* **INFORMATION PROVIDED**
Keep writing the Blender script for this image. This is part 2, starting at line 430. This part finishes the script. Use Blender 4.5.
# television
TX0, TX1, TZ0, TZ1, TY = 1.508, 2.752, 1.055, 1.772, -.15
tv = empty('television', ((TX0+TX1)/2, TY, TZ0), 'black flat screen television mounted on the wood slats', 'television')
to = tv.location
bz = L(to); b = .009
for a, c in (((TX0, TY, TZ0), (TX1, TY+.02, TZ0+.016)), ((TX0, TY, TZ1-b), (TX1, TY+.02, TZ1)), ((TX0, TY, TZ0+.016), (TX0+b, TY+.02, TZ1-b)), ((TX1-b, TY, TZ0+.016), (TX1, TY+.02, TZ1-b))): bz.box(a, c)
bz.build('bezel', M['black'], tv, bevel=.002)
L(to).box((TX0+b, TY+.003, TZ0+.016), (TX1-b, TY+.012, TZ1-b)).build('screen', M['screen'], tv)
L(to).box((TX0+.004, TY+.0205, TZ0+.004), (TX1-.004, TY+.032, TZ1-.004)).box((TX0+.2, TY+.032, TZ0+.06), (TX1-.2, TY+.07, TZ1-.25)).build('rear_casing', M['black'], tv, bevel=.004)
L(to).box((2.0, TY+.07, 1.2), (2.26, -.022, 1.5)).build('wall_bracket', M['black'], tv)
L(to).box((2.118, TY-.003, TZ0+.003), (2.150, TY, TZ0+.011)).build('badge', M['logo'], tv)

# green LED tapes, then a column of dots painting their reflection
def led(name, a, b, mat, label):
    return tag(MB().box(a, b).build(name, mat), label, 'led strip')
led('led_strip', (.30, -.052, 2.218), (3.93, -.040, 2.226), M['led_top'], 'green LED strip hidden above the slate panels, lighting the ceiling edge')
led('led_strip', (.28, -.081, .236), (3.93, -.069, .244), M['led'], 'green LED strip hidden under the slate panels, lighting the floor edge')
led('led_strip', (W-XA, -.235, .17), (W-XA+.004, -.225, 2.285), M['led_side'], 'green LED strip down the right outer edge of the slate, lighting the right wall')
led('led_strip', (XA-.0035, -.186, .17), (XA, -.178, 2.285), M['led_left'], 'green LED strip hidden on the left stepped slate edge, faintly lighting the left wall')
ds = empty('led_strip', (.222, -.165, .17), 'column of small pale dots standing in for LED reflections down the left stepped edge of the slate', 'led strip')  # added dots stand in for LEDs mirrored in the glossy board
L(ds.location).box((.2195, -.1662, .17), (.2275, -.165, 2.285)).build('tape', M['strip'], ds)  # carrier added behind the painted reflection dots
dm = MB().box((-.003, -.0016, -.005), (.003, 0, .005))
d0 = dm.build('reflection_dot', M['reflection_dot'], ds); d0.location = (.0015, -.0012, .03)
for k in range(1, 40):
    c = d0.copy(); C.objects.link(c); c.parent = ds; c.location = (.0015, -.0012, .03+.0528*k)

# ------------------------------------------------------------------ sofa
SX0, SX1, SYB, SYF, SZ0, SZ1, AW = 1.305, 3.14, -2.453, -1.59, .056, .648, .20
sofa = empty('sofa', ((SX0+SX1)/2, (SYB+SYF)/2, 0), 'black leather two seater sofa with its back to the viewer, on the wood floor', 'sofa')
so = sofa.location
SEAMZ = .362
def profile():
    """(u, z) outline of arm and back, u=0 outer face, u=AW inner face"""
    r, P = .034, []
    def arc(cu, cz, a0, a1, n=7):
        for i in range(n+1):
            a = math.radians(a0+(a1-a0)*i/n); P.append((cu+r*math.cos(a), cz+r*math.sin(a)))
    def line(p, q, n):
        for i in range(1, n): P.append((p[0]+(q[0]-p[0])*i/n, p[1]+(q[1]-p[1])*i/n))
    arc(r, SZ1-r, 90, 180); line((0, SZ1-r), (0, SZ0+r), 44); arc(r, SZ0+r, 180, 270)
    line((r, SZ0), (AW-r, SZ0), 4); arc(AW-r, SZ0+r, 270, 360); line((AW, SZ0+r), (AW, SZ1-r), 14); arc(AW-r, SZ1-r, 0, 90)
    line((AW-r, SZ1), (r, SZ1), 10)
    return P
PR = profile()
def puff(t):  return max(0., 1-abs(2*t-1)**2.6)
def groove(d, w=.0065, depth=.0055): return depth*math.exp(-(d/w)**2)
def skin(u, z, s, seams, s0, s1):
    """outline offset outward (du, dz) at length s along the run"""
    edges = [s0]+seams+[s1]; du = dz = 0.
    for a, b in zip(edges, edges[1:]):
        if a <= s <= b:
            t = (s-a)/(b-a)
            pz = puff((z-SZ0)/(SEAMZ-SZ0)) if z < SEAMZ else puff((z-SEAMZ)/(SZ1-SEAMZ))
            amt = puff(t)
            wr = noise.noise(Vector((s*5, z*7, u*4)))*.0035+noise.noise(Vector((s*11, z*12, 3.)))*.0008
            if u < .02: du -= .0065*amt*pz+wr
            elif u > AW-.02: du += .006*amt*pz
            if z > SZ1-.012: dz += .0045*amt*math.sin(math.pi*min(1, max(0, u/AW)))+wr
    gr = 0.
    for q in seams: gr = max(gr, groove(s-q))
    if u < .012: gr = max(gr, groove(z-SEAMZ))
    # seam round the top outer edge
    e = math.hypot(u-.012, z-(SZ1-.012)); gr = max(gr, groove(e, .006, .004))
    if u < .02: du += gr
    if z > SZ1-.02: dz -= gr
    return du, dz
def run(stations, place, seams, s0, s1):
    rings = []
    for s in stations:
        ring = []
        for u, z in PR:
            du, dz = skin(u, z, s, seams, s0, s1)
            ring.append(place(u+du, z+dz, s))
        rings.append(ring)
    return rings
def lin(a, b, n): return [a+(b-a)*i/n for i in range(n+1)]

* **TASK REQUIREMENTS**
Please repeat the listing above in full and exactly.

* **ANSWER TO THIS TASK**
Keep writing the Blender script for this image. This is part 2, starting at line 430. This part finishes the script. Use Blender 4.5.
# television
TX0, TX1, TZ0, TZ1, TY = 1.508, 2.752, 1.055, 1.772, -.15
tv = empty('television', ((TX0+TX1)/2, TY, TZ0), 'black flat screen television mounted on the wood slats', 'television')
to = tv.location
bz = L(to); b = .009
for a, c in (((TX0, TY, TZ0), (TX1, TY+.02, TZ0+.016)), ((TX0, TY, TZ1-b), (TX1, TY+.02, TZ1)), ((TX0, TY, TZ0+.016), (TX0+b, TY+.02, TZ1-b)), ((TX1-b, TY, TZ0+.016), (TX1, TY+.02, TZ1-b))): bz.box(a, c)
bz.build('bezel', M['black'], tv, bevel=.002)
L(to).box((TX0+b, TY+.003, TZ0+.016), (TX1-b, TY+.012, TZ1-b)).build('screen', M['screen'], tv)
L(to).box((TX0+.004, TY+.0205, TZ0+.004), (TX1-.004, TY+.032, TZ1-.004)).box((TX0+.2, TY+.032, TZ0+.06), (TX1-.2, TY+.07, TZ1-.25)).build('rear_casing', M['black'], tv, bevel=.004)
L(to).box((2.0, TY+.07, 1.2), (2.26, -.022, 1.5)).build('wall_bracket', M['black'], tv)
L(to).box((2.118, TY-.003, TZ0+.003), (2.150, TY, TZ0+.011)).build('badge', M['logo'], tv)

# green LED tapes, then a column of dots painting their reflection
def led(name, a, b, mat, label):
    return tag(MB().box(a, b).build(name, mat), label, 'led strip')
led('led_strip', (.30, -.052, 2.218), (3.93, -.040, 2.226), M['led_top'], 'green LED strip hidden above the slate panels, lighting the ceiling edge')
led('led_strip', (.28, -.081, .236), (3.93, -.069, .244), M['led'], 'green LED strip hidden under the slate panels, lighting the floor edge')
led('led_strip', (W-XA, -.235, .17), (W-XA+.004, -.225, 2.285), M['led_side'], 'green LED strip down the right outer edge of the slate, lighting the right wall')
led('led_strip', (XA-.0035, -.186, .17), (XA, -.178, 2.285), M['led_left'], 'green LED strip hidden on the left stepped slate edge, faintly lighting the left wall')
ds = empty('led_strip', (.222, -.165, .17), 'column of small pale dots standing in for LED reflections down the left stepped edge of the slate', 'led strip')  # added dots stand in for LEDs mirrored in the glossy board
L(ds.location).box((.2195, -.1662, .17), (.2275, -.165, 2.285)).build('tape', M['strip'], ds)  # carrier added behind the painted reflection dots
dm = MB().box((-.003, -.0016, -.005), (.003, 0, .005))
d0 = dm.build('reflection_dot', M['reflection_dot'], ds); d0.location = (.0015, -.0012, .03)
for k in range(1, 40):
    c = d0.copy(); C.objects.link(c); c.parent = ds; c.location = (.0015, -.0012, .03+.0528*k)

# ------------------------------------------------------------------ sofa
SX0, SX1, SYB, SYF, SZ0, SZ1, AW = 1.305, 3.14, -2.453, -1.59, .056, .648, .20
sofa = empty('sofa', ((SX0+SX1)/2, (SYB+SYF)/2, 0), 'black leather two seater sofa with its back to the viewer, on the wood floor', 'sofa')
so = sofa.location
SEAMZ = .362
def profile():
    """(u, z) outline of arm and back, u=0 outer face, u=AW inner face"""
    r, P = .034, []
    def arc(cu, cz, a0, a1, n=7):
        for i in range(n+1):
            a = math.radians(a0+(a1-a0)*i/n); P.append((cu+r*math.cos(a), cz+r*math.sin(a)))
    def line(p, q, n):
        for i in range(1, n): P.append((p[0]+(q[0]-p[0])*i/n, p[1]+(q[1]-p[1])*i/n))
    arc(r, SZ1-r, 90, 180); line((0, SZ1-r), (0, SZ0+r), 44); arc(r, SZ0+r, 180, 270)
    line((r, SZ0), (AW-r, SZ0), 4); arc(AW-r, SZ0+r, 270, 360); line((AW, SZ0+r), (AW, SZ1-r), 14); arc(AW-r, SZ1-r, 0, 90)
    line((AW-r, SZ1), (r, SZ1), 10)
    return P
PR = profile()
def puff(t):  return max(0., 1-abs(2*t-1)**2.6)
def groove(d, w=.0065, depth=.0055): return depth*math.exp(-(d/w)**2)
def skin(u, z, s, seams, s0, s1):
    """outline offset outward (du, dz) at length s along the run"""
    edges = [s0]+seams+[s1]; du = dz = 0.
    for a, b in zip(edges, edges[1:]):
        if a <= s <= b:
            t = (s-a)/(b-a)
            pz = puff((z-SZ0)/(SEAMZ-SZ0)) if z < SEAMZ else puff((z-SEAMZ)/(SZ1-SEAMZ))
            amt = puff(t)
            wr = noise.noise(Vector((s*5, z*7, u*4)))*.0035+noise.noise(Vector((s*11, z*12, 3.)))*.0008
            if u < .02: du -= .0065*amt*pz+wr
            elif u > AW-.02: du += .006*amt*pz
            if z > SZ1-.012: dz += .0045*amt*math.sin(math.pi*min(1, max(0, u/AW)))+wr
    gr = 0.
    for q in seams: gr = max(gr, groove(s-q))
    if u < .012: gr = max(gr, groove(z-SEAMZ))
    # seam round the top outer edge
    e = math.hypot(u-.012, z-(SZ1-.012)); gr = max(gr, groove(e, .006, .004))
    if u < .02: du += gr
    if z > SZ1-.02: dz -= gr
    return du, dz
def run(stations, place, seams, s0, s1):
    rings = []
    for s in stations:
        ring = []
        for u, z in PR:
            du, dz = skin(u, z, s, seams, s0, s1)
            ring.append(place(u+du, z+dz, s))
        rings.append(ring)
    return rings
def lin(a, b, n): return [a+(b-a)*i/n for i in range(n+1)]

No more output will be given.